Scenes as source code
— start —

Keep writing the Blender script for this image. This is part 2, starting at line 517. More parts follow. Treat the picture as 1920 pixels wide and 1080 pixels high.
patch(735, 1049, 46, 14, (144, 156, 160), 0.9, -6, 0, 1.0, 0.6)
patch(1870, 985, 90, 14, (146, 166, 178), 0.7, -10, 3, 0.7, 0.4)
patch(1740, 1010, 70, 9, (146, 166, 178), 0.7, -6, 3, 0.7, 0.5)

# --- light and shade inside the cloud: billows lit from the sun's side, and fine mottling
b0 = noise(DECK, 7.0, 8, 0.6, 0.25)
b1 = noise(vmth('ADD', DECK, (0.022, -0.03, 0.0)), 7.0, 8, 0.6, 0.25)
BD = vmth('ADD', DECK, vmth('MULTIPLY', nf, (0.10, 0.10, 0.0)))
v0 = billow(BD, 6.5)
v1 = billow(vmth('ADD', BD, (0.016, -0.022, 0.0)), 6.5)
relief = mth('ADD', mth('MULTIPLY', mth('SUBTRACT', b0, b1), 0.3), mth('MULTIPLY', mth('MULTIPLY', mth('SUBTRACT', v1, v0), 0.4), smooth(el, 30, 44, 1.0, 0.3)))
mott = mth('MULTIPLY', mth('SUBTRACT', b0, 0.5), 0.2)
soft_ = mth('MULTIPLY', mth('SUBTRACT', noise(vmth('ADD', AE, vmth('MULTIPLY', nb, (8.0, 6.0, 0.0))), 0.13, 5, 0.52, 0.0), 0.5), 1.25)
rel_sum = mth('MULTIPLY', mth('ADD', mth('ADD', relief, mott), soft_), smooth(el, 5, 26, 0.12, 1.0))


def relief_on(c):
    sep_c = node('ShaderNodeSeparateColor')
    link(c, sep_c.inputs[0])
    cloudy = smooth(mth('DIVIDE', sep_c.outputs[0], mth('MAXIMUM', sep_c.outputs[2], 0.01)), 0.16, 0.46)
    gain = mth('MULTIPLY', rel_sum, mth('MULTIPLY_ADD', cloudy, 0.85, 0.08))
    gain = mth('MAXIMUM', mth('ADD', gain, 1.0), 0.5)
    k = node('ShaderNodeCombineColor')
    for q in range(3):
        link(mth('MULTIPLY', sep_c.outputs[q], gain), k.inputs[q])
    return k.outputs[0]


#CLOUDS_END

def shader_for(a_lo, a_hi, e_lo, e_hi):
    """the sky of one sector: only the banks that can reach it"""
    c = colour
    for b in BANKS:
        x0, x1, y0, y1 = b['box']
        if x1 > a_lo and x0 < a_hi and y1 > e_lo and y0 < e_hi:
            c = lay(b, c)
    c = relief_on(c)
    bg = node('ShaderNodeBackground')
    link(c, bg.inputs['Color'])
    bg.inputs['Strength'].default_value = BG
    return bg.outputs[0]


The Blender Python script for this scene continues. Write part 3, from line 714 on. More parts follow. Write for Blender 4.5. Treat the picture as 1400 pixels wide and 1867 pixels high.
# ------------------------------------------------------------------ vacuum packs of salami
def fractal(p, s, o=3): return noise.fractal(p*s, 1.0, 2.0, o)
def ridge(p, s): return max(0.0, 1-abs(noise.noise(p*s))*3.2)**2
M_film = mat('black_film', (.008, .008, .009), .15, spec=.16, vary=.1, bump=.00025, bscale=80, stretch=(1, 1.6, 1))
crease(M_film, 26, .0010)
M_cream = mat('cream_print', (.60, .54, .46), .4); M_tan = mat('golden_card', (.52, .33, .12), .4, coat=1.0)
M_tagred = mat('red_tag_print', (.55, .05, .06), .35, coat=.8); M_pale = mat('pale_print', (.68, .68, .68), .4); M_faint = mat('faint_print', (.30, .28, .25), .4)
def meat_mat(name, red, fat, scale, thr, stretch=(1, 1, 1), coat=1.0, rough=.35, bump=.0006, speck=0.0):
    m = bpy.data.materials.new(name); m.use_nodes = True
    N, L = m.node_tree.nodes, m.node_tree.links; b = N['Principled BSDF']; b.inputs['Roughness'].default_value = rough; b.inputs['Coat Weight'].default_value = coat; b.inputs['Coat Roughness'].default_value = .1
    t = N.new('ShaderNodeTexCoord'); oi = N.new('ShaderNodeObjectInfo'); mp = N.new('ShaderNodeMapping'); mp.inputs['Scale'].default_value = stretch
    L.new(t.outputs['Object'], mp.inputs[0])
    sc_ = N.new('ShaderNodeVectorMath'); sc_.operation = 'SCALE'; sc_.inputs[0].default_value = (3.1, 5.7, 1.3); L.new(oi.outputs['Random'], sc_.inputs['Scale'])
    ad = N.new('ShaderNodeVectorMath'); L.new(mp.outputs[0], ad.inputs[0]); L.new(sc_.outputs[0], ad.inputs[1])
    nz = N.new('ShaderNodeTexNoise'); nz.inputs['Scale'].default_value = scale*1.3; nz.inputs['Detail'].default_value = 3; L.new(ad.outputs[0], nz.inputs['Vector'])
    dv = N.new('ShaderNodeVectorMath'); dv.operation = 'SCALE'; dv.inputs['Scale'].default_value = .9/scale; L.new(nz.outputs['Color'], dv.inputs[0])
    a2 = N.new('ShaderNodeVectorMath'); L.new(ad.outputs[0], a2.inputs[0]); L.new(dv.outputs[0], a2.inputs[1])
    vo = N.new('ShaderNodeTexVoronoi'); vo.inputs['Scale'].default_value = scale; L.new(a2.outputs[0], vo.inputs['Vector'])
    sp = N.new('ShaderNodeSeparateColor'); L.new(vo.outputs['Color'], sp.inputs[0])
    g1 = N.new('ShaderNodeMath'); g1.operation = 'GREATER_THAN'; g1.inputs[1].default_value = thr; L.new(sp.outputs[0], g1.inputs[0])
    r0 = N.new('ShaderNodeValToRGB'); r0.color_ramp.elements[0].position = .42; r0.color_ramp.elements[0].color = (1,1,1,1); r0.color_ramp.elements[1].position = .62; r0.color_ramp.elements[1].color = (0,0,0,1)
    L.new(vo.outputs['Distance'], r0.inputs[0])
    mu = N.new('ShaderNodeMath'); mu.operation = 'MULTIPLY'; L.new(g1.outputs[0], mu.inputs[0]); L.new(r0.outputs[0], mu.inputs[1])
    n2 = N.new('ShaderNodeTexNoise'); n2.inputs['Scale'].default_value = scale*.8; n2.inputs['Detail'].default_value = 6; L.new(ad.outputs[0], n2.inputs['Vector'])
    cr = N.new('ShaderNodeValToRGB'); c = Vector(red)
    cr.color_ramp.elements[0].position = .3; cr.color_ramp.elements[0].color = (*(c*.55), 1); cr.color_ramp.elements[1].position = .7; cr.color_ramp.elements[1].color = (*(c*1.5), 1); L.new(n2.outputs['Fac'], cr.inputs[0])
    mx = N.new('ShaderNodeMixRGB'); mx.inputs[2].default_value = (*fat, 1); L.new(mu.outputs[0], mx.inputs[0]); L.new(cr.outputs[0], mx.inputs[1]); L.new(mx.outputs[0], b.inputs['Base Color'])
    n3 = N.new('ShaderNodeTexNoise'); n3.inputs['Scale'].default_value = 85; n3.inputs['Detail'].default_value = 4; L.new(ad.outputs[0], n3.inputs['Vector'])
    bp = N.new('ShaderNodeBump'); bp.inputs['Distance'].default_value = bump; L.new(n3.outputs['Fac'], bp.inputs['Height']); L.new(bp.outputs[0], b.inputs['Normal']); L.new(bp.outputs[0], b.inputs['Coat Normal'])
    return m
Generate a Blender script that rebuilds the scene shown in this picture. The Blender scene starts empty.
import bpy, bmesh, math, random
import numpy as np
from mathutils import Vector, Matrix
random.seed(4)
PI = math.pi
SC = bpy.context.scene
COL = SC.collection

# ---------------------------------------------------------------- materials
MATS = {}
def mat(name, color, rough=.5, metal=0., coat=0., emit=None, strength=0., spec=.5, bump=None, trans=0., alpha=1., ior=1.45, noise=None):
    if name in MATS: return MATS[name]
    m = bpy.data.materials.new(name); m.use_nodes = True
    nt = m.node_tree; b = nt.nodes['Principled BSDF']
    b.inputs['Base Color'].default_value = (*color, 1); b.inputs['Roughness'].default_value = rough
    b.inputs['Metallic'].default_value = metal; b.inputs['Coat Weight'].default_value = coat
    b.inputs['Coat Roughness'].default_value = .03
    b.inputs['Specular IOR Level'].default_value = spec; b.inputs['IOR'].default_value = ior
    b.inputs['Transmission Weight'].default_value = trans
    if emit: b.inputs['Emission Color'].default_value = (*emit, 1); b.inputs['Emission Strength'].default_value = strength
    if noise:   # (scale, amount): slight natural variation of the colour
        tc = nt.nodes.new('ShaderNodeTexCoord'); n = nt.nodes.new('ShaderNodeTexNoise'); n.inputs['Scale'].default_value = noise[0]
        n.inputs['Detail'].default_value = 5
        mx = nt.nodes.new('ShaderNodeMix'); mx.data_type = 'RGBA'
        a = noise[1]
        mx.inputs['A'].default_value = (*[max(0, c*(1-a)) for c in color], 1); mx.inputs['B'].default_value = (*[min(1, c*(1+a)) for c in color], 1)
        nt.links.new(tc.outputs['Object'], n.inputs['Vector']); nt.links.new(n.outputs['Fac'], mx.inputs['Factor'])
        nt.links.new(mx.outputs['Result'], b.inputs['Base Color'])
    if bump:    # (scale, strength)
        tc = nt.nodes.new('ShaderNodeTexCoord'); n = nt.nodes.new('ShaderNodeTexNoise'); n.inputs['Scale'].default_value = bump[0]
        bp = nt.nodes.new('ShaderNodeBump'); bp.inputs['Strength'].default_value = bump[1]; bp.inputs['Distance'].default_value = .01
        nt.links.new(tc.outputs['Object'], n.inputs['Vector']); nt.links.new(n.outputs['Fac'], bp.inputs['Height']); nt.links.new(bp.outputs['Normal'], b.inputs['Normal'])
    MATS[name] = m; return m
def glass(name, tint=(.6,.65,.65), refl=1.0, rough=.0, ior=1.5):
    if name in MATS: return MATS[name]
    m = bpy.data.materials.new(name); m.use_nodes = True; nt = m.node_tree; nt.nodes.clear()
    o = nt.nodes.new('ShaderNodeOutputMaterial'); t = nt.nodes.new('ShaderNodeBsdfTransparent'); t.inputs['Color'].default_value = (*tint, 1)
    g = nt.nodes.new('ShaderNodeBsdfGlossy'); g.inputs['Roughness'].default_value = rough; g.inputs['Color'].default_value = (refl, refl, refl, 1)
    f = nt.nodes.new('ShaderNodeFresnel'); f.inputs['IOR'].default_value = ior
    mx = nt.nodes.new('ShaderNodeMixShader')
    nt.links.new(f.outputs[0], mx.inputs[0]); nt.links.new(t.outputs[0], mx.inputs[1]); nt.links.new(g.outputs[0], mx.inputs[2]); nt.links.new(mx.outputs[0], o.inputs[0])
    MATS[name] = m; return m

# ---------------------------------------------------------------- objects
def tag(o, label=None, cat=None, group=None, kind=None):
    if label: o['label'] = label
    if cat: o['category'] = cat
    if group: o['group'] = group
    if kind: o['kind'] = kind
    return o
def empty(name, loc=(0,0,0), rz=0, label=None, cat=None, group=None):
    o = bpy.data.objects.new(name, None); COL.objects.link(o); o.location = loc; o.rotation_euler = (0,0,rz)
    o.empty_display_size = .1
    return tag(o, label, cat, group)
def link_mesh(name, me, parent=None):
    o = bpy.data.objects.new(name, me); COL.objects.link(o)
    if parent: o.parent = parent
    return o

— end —

◆ **Task directions**
Answer with one number: how many lines of the entries above include the word "wide".

◆ **The output**
2